To no avail: Congress recessed, and after Remes resigned, Duhalde held marathon sessions with provincial governors, legislators, labor leaders, and others in the evening and early morning hours of April 23-24, and then most of the day April 24, to designate a new Finance Minister and formulate a plan of government. But at the end of these meetings, the only thing Duhalde was able to announce concretely, was a 14-point agreement with provincial governors, to adhere to a "fiscal responsibility" regime and "honor agreements with multilateral lenders"—i.e., to keep working with the IMF. Pathetically, Duhalde said Argentina was "in great difficulty," but "we have no alternative plan—only a plan with problems." A Finance Minister will reportedly be named on April 29.

Lyndon LaRouche has commented that the big problem in the Argentine crisis, is that no leader, except for former President Adolfo Rodríguez Saá—who declared a debt moratorium and proposed an inconvertible currency during his week-long Presidency at the end of December—has had the guts to say publicly that Argentina must break with the IMF, and create both a national banking system and a sovereign, inconvertible currency.

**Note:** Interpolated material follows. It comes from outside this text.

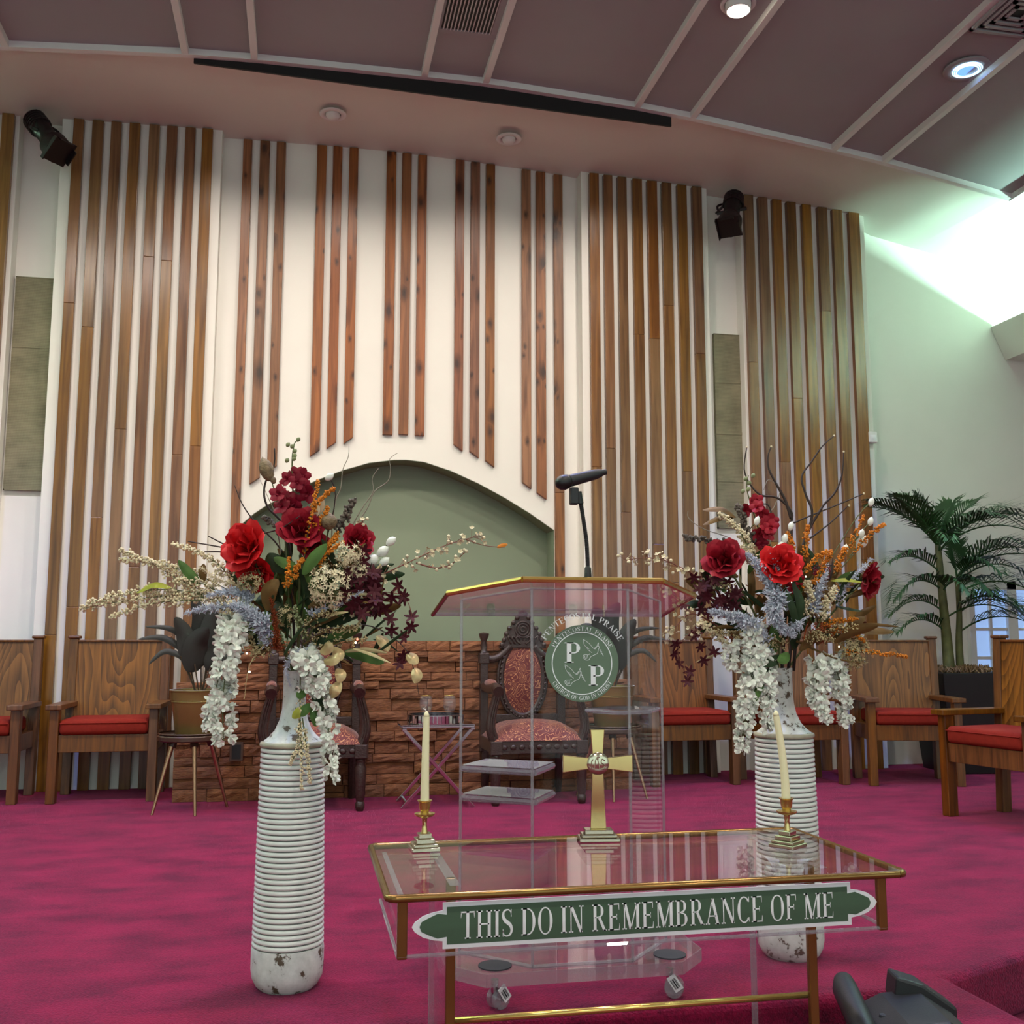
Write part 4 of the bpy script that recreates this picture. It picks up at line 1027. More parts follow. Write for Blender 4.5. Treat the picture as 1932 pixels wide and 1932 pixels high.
D1 = [[(915,580),(1000,640),(1050,700),(1078,722),(1102,714),(1138,632),(1140,690)],[(1138,690),(1156,690),(1140,722),(1120,790),(1060,820),(1020,845),(995,885),(945,885),(915,850),(922,812),(990,810),(1012,795)],
      [(915,580),(926,650),(960,700),(1000,750),(1042,780)],[(1075,722),(1105,690),(1138,690)],[(1150,700),(1165,745),(1188,790),(1212,830)],[(1150,745),(1180,735)],[(1160,775),(1192,760)],[(1172,800),(1204,790)],
      [(945,690),(985,700)],[(965,715),(1000,722)],[(985,745),(1015,745)],[(935,820),(945,875)],[(955,815),(965,870)],[(975,815),(985,865)]]
for ox, oy in ((0,0),(-270,375)):
    q = B()
    for pl in D1:
        for p in curve([P2(a+ox, c+oy) for a, c in pl], [.0011,.0011]): q.prism(p, Y1, Y1+.001, axis='y')
    q.obj('dove', 'letter_white', em)

# gooseneck microphone
mic = thing('microphone', 'black handheld microphone clipped to a gooseneck stand on the pulpit', 'microphone', (.868, 3.08, 1.262))
gp = smooth_path([(0,0,.0),(.0,0,.04),(-.003,0,.12),(-.012,0,.19),(-.022,0,.255)], 6)
g = B().tube(gp, .0062, 10).obj('gooseneck', 'black_metal', mic, smooth=True)
q = B()
for i in range(len(gp)*3):
    t = i/(len(gp)*3-1)*(len(gp)-1); j = min(int(t), len(gp)-2); p = gp[j].lerp(gp[j+1], t-j)
    q.lathe([(.0062,-.0012),(.0074,0),(.0062,.0012)], 8, Matrix.Translation(p), cap=False)
q.obj('coil', 'black_metal', g)
B().lathe([(.026,0),(.026,.006),(.012,.010),(.010,.045),(.0065,.05)], 20).obj('flange', 'black_metal', mic, smooth='auto')
B().tube([(-.022,0,.247),(-.026,0,.285)], [.010,.008], 10).obj('swivel', 'black_metal', mic)
B().box(-.056,-.030,-.014,.014,.243,.297).obj('clip', 'black_plastic', mic, bevel=.004)
M = fr((-.078,-.005,.312),(.96,.05,.27))
h_ = B().lathe([(0,-.026),(.012,-.024),(.021,-.014),(.0245,0),(.022,.016),(.019,.024)], 20, M).obj('grille_head', 'black_metal', mic, smooth=True)
B().lathe([(.019,.022),(.0195,.03),(.018,.06),(.0165,.11),(.014,.122),(.010,.137),(.009,.147),(0,.148)], 20, M).obj('body', 'black_plastic', mic, smooth='auto')

# ------------------------------------------------------------------ communion table
tab = thing('communion_table', 'clear acrylic communion table with brass trim and green sign', 'table', (.79, 2.52, -.2))
x0, x1, y0, y1, zt = -.60, .60, -.285, .285, .75
tt = B().box(x0, x1, y0, y1, zt-.014, zt).obj('table_top', 'acrylic_top', tab)
cr = .02; pth = []
for cx_, cy_, a0 in ((x1-cr,y0+cr,-90),(x1-cr,y1-cr,0),(x0+cr,y1-cr,90),(x0+cr,y0+cr,180)):
    for k in range(5):
        a = math.radians(a0+90*k/4); pth.append((cx_+cr*math.cos(a), cy_+cr*math.sin(a), zt-.006))
pth.append(pth[0])
B().tube(pth, .0088, 8, cap=False).obj('brass_edging', 'brass_brown', tt, smooth=True)
ax0, ax1, ay0, ay1, az0, az1 = -.575, .565, -.25, .245, .617, .736
for nm, q in (('apron_panel', B().box(ax0,ax1,ay0,ay0+.010,az0,az1)),('apron_panel', B().box(ax0,ax1,ay1-.010,ay1,az0,az1)),('apron_panel', B().box(ax0,ax0+.010,ay0+.01,ay1-.01,az0,az1)),('apron_panel', B().box(ax1-.010,ax1,ay0+.01,ay1-.01,az0,az1))):
    q.obj(nm, 'acrylic', tab)
q = B()
for a, c in (((ax0,ay0),(ax1,ay0)),((ax0,ay1),(ax1,ay1)),((ax0,ay0),(ax0,ay1)),((ax1,ay0),(ax1,ay1))): q.tube([(*a,az0),(*c,az0)], .0042, 6)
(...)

The behavior of Peronist governors is pathetic: They are jockeying for power, and playing stupid games, arguing that Argentina shouldn't break with the IMF, but warning at the same time that they won't impose IMF austerity in their provinces.

The only name that stands out as an exception to this suicidal behavior, LaRouche said, is that of Mohamed Alí Seineldín, the Malvinas War hero and political prisoner whom Duhalde has refused to release from prison, so as not to annoy his Anglo-American tormentors. In August 2001, LaRouche proposed that Seineldín be named Argentina's debt negotiator, because his understanding of the global nature of the financial crisis, and his endorsement of LaRouche's New Bretton Woods system, uniquely qualifies him to represent Argentina's sovereign interests before the international financial community. The only difference between that proposal and today, LaRouche now adds, is that Seineldín is an excellent candidate to be named Finance Minister as well.